Babies are kissed. Hands are shaken. If all goes well, no one confuses the two procedures.
Best of all, the pancake breakfasts provide a forum where the future Commander in Chief (and the runners-up, and the future Miss Congeniality) can set aside political posturing, loosen his necktie, leave the Lear jet someplace miles away, and arrive on a humble bus to mingle with "the people" and hear their concerns.

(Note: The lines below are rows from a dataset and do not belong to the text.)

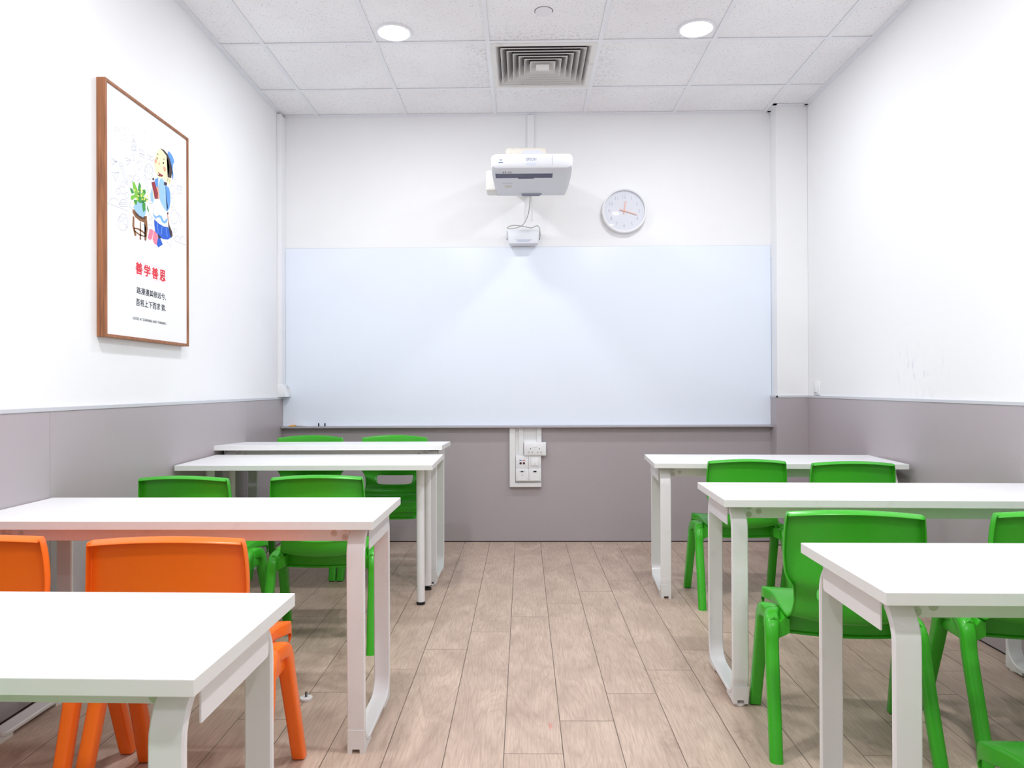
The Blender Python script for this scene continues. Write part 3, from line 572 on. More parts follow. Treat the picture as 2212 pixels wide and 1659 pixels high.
M_LOUVRE_SHADE = mat('shaded_duct_side', srgb(58, 50, 54), 0.8)  # dark colour paints in the shade on the duct-facing sides of the louvres
M_VENT = mat('dusty_vent_enamel', srgb(228, 226, 224), 0.5, dirt=0.5, dscale=11, dcol=srgb(96, 86, 78))
vt = thing('air_vent', 'square white ceiling air vent with nested dusty louvres', 'air vent', (VENT[0], VENT[1], HC))
def sq(h, z): return [(-h, -h, z), (h, -h, z), (h, h, z), (-h, h, z)]
def ring(bm, loops):
    R = [[bm.verts.new(p) for p in l] for l in loops]
    for a, b in zip(R, R[1:]):
        for i in range(4): bm.faces.new((a[i], a[(i + 1) % 4], b[(i + 1) % 4], b[i]))
bm = B(); ring(bm, [sq(0.288, 0.006), sq(0.288, -0.003), sq(0.262, -0.006), sq(0.258, -0.002), sq(0.222, 0.055), sq(0.219, 0.055)])
obj('frame', bm, M_VENT, vt)
for h in (0.234, 0.201, 0.168, 0.136, 0.104, 0.071):
    bm = B(); ring(bm, [sq(h - 0.030, 0.048), sq(h - 0.002, -0.001), sq(h - 0.002, -0.006), sq(h, -0.006), sq(h, -0.001), sq(h - 0.028, 0.048), sq(h - 0.030, 0.048)])
    for f in bm.faces: f.material_index = 0
    for f in list(bm.faces):
        if abs(f.calc_center_median().z - 0.0235) < 0.004 and max(abs(f.calc_center_median().x), abs(f.calc_center_median().y)) > h - 0.0155: f.material_index = 1
    obj('louvre', bm, [M_VENT, M_LOUVRE_SHADE], vt)
bm = B(); box(bm, (-0.037, -0.037, -0.006), (0.037, 0.037, -0.003)); obj('centre_plate', bm, M_VENT, vt)
bm = B(); ring(bm, [sq(0.285, 0.0), sq(0.285, 0.19)]); quad(bm, sq(0.285, 0.19)); obj('duct_box', bm, M_DARK, vt)

# ------------------------------------------------------------------ board wall
bm = B(); extrude_poly(bm, [(XL + 0.010, YB - 0.006, 0.782), (COLX - 0.003, YB - 0.006, 0.782), (COLX - 0.003, YB - 0.006, 1.979), (XL + 0.031, YB - 0.006, 1.979), (XL + 0.031, YB - 0.006, 1.063), (XL + 0.064, YB - 0.006, 1.030), (XL + 0.064, YB - 0.006, 0.977), (XL + 0.010, YB - 0.006, 0.975)], (0, 0.0056, 0))
wb = obj('whiteboard', bm, M_BOARD); bm = B(); box(bm, (COLX - 0.0028, YB - 0.0065, 0.99), (COLX - 0.0002, YB - 0.0004, 1.90)); obj('edge_strip', bm, mat('blue_edge_strip', srgb(158, 184, 214), 0.5), wb)
bm = B(); box(bm, (XL + 0.031, YB - 0.0050, 1.979), (COLX - 0.003, YB - 0.0004, 1.9805)); obj('top_joint', bm, mat('grey_joint', srgb(190, 196, 208), 0.6), wb)
tag(wb, 'wide frameless whiteboard covering the far wall above the ledge', 'whiteboard')
bm = B(); box(bm, (XL + 0.013, YB - 0.062, 0.769), (COLX - 0.008, YB, 0.7805), 0.002)
tag(obj('board_ledge', bm, mat('mauve_ledge', srgb(176, 172, 180), 0.35)), 'thin grey ledge running along the bottom edge of the whiteboard', 'ledge')
ZL = 0.7805
bm = B(); box(bm, (-0.022, -0.012, 0), (0.022, 0.012, 0.012), 0.004)
for v in bm.verts: v.co.z *= (0.45 + 0.55 * (v.co.x + 0.022) / 0.044) if v.co.z > 0.002 else 1
tag(obj('eraser', bm, mat('orange_rubber', srgb(244, 172, 40), 0.6), None, 40, (-1.553, YB - 0.035, ZL)), 'small orange wedge lying at the left end of the board ledge', 'eraser')
bm = B()
box(bm, (-0.055, -0.014, 0.0), (0.045, 0.014, 0.0016))
for v in bm.verts: v.co.z += 0.010 * max(0, (0.045 - v.co.x) / 0.1) 
tag(obj('paper_slip', bm, M_WHITE, None, None, (-1.478, YB - 0.03, ZL)), 'white paper slip lying curled on the board ledge beside the orange wedge', 'paper')
for x, lab in ((-1.374, 'small black pen stub standing on the board ledge, nearer the paper slip'), (-1.332, 'small black pen stub standing on the board ledge, farther from the paper slip')):
    bm = B(); lathe(bm, [(0.0, 0), (0.0045, 0), (0.0045, 0.018), (0.003, 0.022), (0.0, 0.022)], 16)
    tag(obj('pen_stub', bm, M_BLACK, None, 40, (x, YB - 0.032, ZL)), lab, 'pen', 'black pen stubs on the ledge')

# corner trunking down the left end of the board wall
t = thing('corner_trunking', 'narrow white plastic trunking running down the far left corner', 'trunking', (XL, YB, 0))
bm = B(); box(bm, (0.0, -0.088, 1.06), (0.030, -0.001, HC - 0.013), 0.002); box(bm, (0.004, -0.0895, 1.06), (0.019, -0.088, HC - 0.013)); obj('duct', bm, M_WHITE, t)
bm = B(); box(bm, (0.0, -0.092, RAIL + 0.001), (0.036, -0.001, 1.062), 0.003)
for v in bm.verts:
    if v.co.x > 0.02 and v.co.z < 1.03: v.co.x += 0.026
obj('end_cap', bm, M_WHITE, t, 30)

# clock
M_FACE = mat('clock_face', srgb(236, 239, 246), 0.5)
M_ROSE = mat('rose_gold', srgb(214, 158, 140), 0.35, 0.3)
M_NUM = mat('grey_numerals', srgb(176, 180, 196), 0.5)
ck = thing('wall_clock', 'round white wall clock with rose gold hands on the far wall', 'clock', (0.677, YB, 2.212))
bm = B(); lathe(bm, [(0.140, 0.0), (0.148, 0.004), (0.150, 0.03), (0.1485, 0.040), (0.143, 0.043), (0.137, 0.040), (0.134, 0.024), (0.134, 0.0)], 72, 'y')
obj('rim', bm, M_WHITE, ck, 40)
bm = B(); cyl(bm, (0, -0.001, 0), (0, -0.022, 0), 0.1345, n=72); obj('dial', bm, M_FACE, ck)
bm = B()
for i in range(60):
    a = 2 * PI * i / 60
    cyl(bm, (0.122 * math.sin(a), -0.0218, 0.122 * math.cos(a)), (0.122 * math.sin(a), -0.0225, 0.122 * math.cos(a)), 0.0014, n=8)
for k in range(1, 13):
    a = 2 * PI * k / 12
    q = text_bm(str(k), 0.034, bold=-0.0006)
    (x0, x1), (y0, y1), _ = bounds(q)
    for v in q.verts:
        v.co = Vector(((v.co.x - (x0 + x1) / 2) * 0.9 + 0.100 * math.sin(a), -0.0221 - v.co.z, v.co.y - (y0 + y1) / 2 + 0.098 * math.cos(a)))
    me = bpy.data.meshes.new('q'); q.to_mesh(me); q.free(); bm.from_mesh(me); bpy.data.meshes.remove(me)
obj('numerals', bm, M_NUM, ck)
def hand(name, ang, l0, l1, w, y):
    bm = B(); d = Vector((math.sin(ang), 0, math.cos(ang))); s = Vector((d.z, 0, -d.x)) * w / 2
    p0, p1 = -d * l0, d * l1
    extrude_poly(bm, [p0 - s + Vector((0, y, 0)), p0 + s + Vector((0, y, 0)), p1 + s * 0.8 + Vector((0, y, 0)), p1 - s * 0.8 + Vector((0, y, 0))], (0, -0.0015, 0))
    obj(name, bm, M_ROSE, ck)
hand('hour_hand', math.radians(8), 0.022, 0.066, 0.0062, -0.026)
hand('minute_hand', math.radians(107), 0.034, 0.088, 0.0055, -0.029)
bm = B(); cyl(bm, (0, -0.022, 0), (0, -0.033, 0), 0.004, n=20); obj('hub', bm, M_ROSE, ck)
m = bpy.data.materials.new('thin_clock_glass'); m.use_nodes = True; nt = m.node_tree; nt.nodes.clear()
tr = nt.nodes.new('ShaderNodeBsdfTransparent'); gl = nt.nodes.new('ShaderNodeBsdfGlossy'); gl.inputs['Roughness'].default_value = 0.03
fr = nt.nodes.new('ShaderNodeFresnel'); fr.inputs[0].default_value = 1.45; mx = nt.nodes.new('ShaderNodeMixShader'); ou = nt.nodes.new('ShaderNodeOutputMaterial')
nt.links.new(fr.outputs[0], mx.inputs[0]); nt.links.new(tr.outputs[0], mx.inputs[1]); nt.links.new(gl.outputs[0], mx.inputs[2]); nt.links.new(mx.outputs[0], ou.inputs[0])
bm = B(); n = 72
lens = [(0.0, 0.0405), (0.05, 0.0402), (0.1, 0.0392), (0.1365, 0.0375)]
rings = [[bm.verts.new((r * math.cos(2 * PI * i / n), -h, r * math.sin(2 * PI * i / n))) for i in range(n)] for r, h in lens[1:]]
c0 = bm.verts.new((0, -lens[0][1], 0))
for i in range(n): bm.faces.new((c0, rings[0][i], rings[0][(i + 1) % n]))
for a, b in zip(rings, rings[1:]):
    for i in range(n): bm.faces.new((a[i], a[(i + 1) % n], b[(i + 1) % n], b[i]))
obj('glass_cover', bm, m, ck, 180)

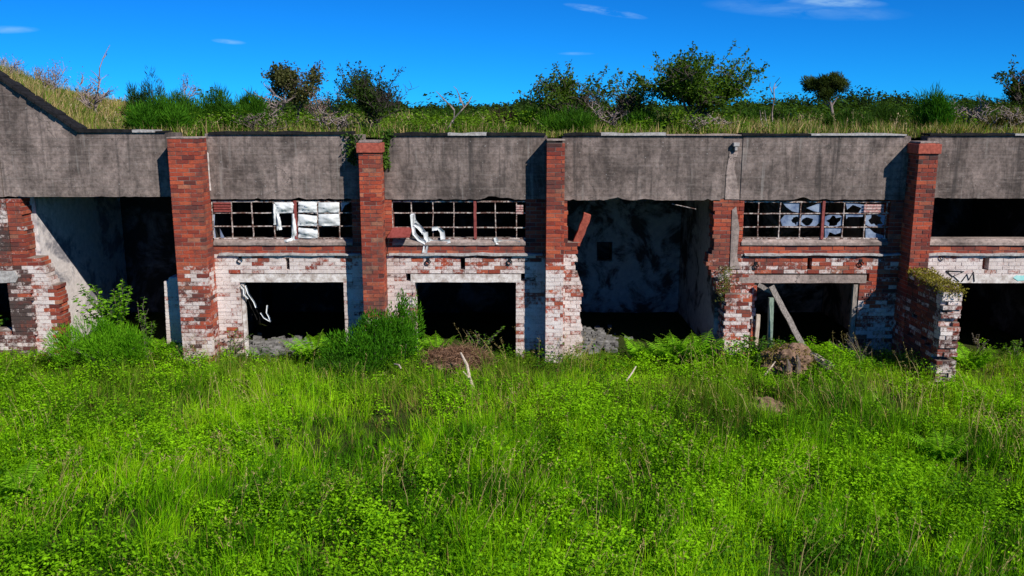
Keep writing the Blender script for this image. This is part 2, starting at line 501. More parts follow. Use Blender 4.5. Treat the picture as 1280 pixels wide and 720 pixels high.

The people are those hearty, no-nonsense Americans whose ancestors arrived on our shores as poor immigrants, their landlords, or hardcore religious fanatics, and set about building a nation. With the help of native Americans, who helped the pilgrims survive a harsh winter and inspired the first Thanksgiving Day, these stalwart pioneers killed or humbled the less helpful natives, fought and won the War on Witchcraft, conquered the wilderness, conducted a violent overthrow of the government, introduced multiculturalism by importing African men and women to work their vast plantations, and wrote the Bill of Rights when they realized they were in danger of doing to each other what had once been done to them. They also invented pancakes and maple syrup. But not butter; Canada invented butter.
The pancake breakfasts are America's way of reminding those Washington Politicians that they're no different from us ordinary folk. Except for their funerals, which are pretty spectacular, and their virtual immunity from criminal prosecution, and the fact that they never, except when arriving at a pancake breakfast, have to ride on a bus.
The tradition might be old-fashioned, but without it, how would we know our candidates and how would they know us? Not from polls, that's for sure! Polls are nothing but a tool of Washington Politics. For that, there are campaign strategists, analysts, and one or two actual decision makers who remain invisible. They might direct policy, but they don't make pancakes.
Only by shaking a man's baby, kissing his hand, and donning his apron for a photo op at the local YMCA, can a candidate for president hope to compete against Britney and Paris for a couple of minutes of prime time TV.
That was beautiful (waving the little red-white-and-blue flag that was stuck in my stack of delicious, buttermilk pancakes and thanking the God-fearing Boy Scout who politely served them to me).